ABSTRACT

THE EXCHEQUER

Further research into pre-Elizabethan records may reveal why some payments to musicians were made directly at the Exchequer, while most were delegated to the Treasurer of the Chamber. Certainly there is some confusion concerning all payments to musicians at the end of Queen Mary's reign when many, which were routinely the responsibility of the Treasurer of the Chamber, were made at the Exchequer. Generally it seems that the Exchequer may have picked up the bill for musicians who, for one reason or another, were reckoned to be outside the main establishment, or who had been granted pensions as favours, or for loyal service.

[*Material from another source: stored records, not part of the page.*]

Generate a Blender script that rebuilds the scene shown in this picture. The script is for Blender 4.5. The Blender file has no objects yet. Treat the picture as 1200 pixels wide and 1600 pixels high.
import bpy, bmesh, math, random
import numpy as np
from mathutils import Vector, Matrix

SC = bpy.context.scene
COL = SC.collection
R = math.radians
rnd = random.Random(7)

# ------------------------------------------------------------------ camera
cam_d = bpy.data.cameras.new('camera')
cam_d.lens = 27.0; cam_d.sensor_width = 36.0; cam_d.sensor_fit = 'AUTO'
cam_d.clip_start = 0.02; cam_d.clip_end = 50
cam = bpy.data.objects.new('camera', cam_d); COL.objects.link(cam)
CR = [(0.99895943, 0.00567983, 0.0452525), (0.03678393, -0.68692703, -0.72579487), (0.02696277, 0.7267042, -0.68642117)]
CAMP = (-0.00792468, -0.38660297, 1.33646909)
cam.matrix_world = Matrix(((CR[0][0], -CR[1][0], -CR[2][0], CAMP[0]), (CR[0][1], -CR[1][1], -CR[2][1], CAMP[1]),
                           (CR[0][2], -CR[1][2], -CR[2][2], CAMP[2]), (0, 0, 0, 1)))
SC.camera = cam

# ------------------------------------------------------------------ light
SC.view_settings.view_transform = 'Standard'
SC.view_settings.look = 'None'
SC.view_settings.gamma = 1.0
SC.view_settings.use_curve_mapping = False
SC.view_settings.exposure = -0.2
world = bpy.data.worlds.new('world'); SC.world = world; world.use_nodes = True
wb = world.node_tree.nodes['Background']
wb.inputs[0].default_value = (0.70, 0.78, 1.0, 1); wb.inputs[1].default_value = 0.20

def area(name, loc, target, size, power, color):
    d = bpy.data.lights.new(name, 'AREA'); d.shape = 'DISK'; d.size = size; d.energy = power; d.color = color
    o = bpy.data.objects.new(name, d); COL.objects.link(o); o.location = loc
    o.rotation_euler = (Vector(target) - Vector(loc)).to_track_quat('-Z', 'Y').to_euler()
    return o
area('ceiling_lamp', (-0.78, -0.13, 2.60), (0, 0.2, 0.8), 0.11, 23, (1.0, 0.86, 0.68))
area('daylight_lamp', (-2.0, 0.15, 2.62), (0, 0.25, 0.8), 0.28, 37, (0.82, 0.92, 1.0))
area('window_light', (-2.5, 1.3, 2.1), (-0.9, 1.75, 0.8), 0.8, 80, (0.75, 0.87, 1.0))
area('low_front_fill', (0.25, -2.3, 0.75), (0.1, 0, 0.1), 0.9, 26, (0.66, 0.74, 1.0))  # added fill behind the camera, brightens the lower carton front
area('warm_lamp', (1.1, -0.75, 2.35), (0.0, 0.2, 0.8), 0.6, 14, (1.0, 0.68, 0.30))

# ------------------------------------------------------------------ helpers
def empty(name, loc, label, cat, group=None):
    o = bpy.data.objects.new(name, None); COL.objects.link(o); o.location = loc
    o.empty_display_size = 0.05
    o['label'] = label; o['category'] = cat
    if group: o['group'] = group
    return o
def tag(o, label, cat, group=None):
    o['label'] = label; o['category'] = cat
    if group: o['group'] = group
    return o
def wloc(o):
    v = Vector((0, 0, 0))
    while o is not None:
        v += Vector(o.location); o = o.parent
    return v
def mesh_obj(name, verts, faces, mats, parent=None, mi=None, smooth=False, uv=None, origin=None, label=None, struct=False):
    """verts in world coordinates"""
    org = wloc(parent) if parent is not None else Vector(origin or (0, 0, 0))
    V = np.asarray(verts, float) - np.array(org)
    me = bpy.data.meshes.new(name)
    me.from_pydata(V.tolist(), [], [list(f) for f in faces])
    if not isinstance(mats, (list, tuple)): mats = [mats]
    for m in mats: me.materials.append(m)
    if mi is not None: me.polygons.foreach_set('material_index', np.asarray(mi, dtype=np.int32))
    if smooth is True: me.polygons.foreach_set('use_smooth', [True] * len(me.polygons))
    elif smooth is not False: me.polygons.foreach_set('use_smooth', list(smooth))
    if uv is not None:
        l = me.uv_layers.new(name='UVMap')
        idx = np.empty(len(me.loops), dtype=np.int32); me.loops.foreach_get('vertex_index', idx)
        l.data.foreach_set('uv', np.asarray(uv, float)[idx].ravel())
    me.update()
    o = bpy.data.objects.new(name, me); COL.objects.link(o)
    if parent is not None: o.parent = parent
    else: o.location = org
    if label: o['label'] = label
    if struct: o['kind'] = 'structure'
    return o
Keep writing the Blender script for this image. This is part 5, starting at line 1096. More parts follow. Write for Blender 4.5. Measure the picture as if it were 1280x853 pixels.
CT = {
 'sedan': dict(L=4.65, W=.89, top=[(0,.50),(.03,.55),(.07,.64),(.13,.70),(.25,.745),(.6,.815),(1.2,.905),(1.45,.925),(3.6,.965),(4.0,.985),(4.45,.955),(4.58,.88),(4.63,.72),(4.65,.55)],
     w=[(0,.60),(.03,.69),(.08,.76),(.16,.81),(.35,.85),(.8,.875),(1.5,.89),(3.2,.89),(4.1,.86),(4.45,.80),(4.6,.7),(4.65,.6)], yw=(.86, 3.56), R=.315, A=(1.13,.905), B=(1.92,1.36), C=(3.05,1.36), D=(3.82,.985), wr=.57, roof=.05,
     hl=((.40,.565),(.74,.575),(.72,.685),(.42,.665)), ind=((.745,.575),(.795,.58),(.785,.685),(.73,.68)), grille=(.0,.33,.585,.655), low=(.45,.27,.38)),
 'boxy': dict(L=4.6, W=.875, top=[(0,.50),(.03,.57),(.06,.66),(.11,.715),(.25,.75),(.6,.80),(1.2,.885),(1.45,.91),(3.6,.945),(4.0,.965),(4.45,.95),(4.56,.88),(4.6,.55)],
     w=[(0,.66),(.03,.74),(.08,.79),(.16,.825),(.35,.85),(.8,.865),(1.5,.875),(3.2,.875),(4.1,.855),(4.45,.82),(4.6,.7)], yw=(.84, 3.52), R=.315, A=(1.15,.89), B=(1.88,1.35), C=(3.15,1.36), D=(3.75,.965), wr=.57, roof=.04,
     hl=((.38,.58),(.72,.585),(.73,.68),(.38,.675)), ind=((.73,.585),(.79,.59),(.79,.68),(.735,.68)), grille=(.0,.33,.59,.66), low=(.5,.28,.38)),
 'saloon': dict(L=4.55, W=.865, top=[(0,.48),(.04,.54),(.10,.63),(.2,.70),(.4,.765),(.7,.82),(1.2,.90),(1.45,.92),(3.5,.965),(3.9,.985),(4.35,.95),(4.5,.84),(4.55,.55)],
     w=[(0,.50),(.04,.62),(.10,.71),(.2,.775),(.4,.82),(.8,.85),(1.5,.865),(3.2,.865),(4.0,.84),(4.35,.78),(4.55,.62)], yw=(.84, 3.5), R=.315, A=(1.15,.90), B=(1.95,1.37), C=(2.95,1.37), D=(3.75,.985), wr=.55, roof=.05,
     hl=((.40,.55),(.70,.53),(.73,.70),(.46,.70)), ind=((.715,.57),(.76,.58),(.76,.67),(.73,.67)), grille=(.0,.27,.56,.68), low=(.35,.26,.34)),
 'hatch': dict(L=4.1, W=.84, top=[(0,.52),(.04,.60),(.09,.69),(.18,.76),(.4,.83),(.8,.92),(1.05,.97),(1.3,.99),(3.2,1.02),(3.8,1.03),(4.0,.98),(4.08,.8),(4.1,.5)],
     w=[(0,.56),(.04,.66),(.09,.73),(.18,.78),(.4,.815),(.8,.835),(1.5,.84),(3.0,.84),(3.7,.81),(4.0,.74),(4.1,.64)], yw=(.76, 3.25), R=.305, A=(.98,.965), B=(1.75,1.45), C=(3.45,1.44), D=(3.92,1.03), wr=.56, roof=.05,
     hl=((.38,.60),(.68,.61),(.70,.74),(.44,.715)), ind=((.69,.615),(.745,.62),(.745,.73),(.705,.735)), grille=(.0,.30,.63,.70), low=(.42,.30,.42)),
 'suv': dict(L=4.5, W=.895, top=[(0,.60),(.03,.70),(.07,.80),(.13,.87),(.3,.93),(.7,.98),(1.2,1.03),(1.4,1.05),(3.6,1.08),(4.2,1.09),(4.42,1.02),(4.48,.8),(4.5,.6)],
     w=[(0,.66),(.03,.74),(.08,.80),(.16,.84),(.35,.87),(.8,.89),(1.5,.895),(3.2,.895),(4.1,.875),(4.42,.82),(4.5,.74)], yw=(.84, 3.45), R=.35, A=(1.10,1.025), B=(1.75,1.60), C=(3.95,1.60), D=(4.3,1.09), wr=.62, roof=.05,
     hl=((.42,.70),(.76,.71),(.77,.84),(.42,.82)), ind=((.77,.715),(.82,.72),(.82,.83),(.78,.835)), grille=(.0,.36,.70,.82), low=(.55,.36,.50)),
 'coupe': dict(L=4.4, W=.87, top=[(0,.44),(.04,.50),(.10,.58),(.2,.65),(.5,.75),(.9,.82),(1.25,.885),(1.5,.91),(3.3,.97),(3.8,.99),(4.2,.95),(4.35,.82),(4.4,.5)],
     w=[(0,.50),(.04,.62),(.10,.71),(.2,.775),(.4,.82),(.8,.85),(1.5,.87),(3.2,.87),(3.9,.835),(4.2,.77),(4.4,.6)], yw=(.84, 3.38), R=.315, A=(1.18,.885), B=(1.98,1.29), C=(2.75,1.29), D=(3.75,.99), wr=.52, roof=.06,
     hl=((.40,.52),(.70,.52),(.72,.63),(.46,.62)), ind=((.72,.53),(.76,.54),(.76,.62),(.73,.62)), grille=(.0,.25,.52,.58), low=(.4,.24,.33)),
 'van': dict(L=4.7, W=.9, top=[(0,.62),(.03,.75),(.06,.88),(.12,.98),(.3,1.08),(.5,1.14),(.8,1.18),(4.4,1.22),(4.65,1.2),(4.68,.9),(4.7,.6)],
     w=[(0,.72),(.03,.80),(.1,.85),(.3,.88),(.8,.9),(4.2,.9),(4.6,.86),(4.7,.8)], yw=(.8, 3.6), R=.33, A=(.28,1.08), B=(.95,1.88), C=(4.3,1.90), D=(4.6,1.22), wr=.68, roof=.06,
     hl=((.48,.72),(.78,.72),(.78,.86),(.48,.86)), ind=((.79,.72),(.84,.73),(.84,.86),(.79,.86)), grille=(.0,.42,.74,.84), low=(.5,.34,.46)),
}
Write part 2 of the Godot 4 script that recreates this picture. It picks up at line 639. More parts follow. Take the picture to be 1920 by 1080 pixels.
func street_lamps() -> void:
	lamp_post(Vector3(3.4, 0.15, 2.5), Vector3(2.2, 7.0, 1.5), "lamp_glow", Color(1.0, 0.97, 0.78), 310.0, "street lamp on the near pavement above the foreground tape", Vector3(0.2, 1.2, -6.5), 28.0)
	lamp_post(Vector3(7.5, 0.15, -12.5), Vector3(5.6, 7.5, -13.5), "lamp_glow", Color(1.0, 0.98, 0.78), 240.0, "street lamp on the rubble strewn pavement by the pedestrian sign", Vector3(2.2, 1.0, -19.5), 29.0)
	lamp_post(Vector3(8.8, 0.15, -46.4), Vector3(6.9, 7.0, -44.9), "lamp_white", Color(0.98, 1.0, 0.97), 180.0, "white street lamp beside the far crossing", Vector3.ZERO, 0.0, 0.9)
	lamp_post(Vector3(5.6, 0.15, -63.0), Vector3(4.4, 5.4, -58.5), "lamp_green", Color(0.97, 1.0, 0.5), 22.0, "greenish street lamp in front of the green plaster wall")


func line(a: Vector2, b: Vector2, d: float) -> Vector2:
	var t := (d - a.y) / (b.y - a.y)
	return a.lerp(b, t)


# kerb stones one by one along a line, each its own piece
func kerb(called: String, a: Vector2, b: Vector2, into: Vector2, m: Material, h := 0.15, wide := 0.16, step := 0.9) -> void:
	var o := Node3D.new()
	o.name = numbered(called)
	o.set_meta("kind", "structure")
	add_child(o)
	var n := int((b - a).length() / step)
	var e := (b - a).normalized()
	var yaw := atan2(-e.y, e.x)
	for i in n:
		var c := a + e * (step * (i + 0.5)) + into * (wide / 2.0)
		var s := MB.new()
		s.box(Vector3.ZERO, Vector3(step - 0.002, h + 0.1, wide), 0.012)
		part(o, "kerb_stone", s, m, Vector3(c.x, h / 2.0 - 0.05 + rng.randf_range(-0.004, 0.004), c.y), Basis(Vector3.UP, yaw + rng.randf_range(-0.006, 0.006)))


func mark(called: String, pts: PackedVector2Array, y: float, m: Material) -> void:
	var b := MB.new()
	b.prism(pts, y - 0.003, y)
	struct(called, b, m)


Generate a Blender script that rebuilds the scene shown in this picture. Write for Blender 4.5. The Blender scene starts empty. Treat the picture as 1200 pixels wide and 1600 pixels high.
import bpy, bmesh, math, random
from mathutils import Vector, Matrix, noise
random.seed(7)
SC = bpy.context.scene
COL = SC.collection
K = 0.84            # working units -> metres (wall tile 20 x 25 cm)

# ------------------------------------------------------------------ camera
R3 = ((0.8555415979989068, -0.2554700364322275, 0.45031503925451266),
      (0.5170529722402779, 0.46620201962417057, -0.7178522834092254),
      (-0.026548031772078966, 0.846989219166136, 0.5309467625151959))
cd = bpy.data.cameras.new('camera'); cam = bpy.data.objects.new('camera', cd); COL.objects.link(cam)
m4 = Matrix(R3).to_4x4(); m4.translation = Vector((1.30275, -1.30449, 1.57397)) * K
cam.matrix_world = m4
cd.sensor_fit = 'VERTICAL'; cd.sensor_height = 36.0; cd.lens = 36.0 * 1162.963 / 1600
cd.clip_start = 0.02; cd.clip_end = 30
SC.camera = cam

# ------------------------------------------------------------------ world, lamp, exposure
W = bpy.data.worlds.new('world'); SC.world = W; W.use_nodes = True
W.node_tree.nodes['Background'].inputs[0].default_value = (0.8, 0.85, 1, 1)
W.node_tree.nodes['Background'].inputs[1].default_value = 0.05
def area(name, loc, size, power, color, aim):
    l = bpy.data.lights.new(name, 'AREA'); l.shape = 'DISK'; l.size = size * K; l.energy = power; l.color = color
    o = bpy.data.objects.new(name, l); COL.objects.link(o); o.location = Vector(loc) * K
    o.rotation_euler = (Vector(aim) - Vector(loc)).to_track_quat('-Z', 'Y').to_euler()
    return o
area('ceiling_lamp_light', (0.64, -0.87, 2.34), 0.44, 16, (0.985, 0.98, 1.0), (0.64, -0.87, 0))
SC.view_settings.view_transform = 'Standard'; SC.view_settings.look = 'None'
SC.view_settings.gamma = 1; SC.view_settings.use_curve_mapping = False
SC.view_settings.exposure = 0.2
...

At the beginning of Elizabeth's reign the following musicians had previously received their fees direct from the Exchequer:

(1) the Bassano brothers: Alinxus, John, Anthony, Jasper and Baptist; (2) the Master of the Children of the Chapel; (3) the drummers and fife; (4) payments of £38 a year to William Troches and William du Vait (in

addition to their fees among the flutes paid by the Treasurer of the Chamber);

(5) pensions to former singers (granted by Henry VIII): Thomas Byrd, Richard Bower and Robert Perry;

(6) pensions to Thomas Kent and John Temple (if, as seems likely, these are the singers);

(7) Hugh Green, a minstrel; perhaps a pension.